Experimental and theoretical bifurcation study of a nonlinear standing-wave thermoacoustic system

In this work, both theoretical and experimental bifurcation studies of nonlinear standing-wave thermoacoustic systems are performed. To characterize the unsteady heat release, two different models are proposed to approximate experimental measurements of the response of a premixed flame to acoustic waves. Model A is formulated with 3rd order polynomial equation, while model B is 5th order one. The expansion method of Galerkin series is applied to decouple the unsteady acoustic field in the spatial and time domains. Multiple scales method is proposed to extract the essential dynamic behaviors from the governing ordinary differential equations. The process of the thermoacoustic system's transition to instability is evaluated by continuation methods. Model A is shown to be associated with a supercritical Hopf bifurcation. However, subcritical Hopf bifurcation occurs in the higher-order modelled nonlinear thermoacoustic system, i.e. model B. Furthermore, hysteresis and bistable zones are observed. In addition, the effects of 1) the heating power K, 2) the axial location of the heat source x_f/L and 3) the overall acoustic damping/loss ξ on supercritical and subcritical bifurcations are studied one at a time.

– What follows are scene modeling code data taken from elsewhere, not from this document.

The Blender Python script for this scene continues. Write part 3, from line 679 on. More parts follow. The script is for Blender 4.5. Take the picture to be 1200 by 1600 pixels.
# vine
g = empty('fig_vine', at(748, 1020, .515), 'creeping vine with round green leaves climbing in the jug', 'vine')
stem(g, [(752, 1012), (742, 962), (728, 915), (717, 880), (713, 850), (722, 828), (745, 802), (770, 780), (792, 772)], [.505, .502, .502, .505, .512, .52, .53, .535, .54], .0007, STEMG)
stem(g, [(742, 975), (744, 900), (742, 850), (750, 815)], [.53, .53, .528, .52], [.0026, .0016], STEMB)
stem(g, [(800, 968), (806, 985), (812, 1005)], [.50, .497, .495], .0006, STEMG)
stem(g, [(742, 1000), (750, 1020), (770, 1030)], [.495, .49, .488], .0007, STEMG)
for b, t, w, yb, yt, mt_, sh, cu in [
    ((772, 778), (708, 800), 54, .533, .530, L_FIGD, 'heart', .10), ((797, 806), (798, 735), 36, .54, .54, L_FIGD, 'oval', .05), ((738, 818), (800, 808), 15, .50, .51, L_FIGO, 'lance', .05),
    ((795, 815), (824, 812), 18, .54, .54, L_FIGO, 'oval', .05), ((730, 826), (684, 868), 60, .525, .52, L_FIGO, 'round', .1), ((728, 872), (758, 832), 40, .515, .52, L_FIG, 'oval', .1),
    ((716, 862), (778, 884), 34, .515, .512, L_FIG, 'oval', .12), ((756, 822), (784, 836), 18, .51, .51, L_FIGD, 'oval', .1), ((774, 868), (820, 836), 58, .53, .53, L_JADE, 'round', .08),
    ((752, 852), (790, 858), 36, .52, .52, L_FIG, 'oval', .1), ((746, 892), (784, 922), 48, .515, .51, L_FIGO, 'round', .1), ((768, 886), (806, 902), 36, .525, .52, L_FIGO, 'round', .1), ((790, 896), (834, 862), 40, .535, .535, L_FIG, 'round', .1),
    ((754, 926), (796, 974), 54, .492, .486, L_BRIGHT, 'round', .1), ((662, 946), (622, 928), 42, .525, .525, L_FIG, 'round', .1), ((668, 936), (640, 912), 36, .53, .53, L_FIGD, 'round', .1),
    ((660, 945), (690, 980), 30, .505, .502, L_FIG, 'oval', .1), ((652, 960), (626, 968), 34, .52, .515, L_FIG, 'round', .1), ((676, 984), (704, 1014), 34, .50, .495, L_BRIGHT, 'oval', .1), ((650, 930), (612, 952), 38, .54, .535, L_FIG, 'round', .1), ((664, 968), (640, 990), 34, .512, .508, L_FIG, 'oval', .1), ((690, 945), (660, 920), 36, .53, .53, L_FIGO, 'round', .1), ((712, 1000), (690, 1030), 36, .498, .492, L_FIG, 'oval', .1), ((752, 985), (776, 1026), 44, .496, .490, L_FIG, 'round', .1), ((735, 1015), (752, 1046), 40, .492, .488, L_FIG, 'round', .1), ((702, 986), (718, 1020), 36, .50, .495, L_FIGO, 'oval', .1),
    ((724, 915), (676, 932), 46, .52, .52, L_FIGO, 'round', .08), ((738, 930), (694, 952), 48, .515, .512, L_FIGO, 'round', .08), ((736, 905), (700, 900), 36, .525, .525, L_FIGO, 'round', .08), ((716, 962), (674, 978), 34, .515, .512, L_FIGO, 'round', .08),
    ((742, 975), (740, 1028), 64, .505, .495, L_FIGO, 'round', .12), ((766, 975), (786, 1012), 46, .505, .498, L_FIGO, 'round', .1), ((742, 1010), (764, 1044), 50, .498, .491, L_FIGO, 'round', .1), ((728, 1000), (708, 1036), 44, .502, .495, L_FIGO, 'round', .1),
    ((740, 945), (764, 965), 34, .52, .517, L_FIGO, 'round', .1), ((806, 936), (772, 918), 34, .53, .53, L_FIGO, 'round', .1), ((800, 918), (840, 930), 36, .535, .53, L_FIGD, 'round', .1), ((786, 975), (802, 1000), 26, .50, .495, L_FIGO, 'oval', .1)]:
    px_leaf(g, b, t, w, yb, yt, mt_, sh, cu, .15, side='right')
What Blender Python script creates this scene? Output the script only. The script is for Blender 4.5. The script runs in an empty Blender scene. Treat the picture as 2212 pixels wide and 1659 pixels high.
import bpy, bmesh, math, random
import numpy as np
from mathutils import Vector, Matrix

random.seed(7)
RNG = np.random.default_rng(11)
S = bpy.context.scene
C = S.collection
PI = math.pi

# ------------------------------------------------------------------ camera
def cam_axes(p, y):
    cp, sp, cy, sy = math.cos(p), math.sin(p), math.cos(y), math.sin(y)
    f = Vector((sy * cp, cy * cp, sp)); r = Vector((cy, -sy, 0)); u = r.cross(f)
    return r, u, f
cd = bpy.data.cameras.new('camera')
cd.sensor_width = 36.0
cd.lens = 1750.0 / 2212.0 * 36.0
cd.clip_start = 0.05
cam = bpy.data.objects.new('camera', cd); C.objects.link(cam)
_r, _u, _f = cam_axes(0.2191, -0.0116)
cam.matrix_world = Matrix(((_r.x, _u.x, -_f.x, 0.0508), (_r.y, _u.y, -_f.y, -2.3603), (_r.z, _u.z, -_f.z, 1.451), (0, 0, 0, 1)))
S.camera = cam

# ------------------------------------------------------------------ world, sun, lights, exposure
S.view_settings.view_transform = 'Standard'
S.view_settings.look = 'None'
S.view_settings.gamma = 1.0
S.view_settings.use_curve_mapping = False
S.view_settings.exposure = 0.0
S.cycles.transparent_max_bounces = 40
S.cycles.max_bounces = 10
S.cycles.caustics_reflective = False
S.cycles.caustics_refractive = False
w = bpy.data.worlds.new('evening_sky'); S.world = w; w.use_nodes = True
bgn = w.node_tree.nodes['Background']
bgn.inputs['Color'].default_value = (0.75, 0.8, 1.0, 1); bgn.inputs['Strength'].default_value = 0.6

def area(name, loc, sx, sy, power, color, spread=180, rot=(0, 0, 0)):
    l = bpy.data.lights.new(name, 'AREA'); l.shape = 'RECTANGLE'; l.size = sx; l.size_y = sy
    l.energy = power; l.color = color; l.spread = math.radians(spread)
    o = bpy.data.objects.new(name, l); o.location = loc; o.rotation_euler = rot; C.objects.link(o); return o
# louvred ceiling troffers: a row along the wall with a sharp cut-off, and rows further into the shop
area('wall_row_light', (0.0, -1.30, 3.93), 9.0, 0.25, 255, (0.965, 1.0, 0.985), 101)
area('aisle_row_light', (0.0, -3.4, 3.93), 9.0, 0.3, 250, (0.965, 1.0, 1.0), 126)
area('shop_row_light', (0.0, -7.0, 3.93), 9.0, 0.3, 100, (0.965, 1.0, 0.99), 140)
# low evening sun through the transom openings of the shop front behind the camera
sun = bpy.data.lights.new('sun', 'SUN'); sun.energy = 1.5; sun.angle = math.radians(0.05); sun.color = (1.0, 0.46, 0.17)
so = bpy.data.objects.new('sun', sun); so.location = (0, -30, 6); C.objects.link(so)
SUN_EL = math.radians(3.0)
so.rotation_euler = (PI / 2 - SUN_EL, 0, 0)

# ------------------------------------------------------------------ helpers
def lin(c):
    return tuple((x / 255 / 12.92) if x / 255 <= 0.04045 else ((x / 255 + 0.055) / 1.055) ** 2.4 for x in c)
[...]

To validate our theoretical findings on supercritical and subcritical bifurcation, experimental investigation on a standing-wave Rijke tube with a premixed flame confined is conducted. It is observed that varying the flame axial location x_f/L can destabilize the thermoacoustic system via either subcritical or supercritical bifurcation on two different operation conditions. In addition, the measured bifurcation behaviors show a good qualitative agreement with the theoretical findings.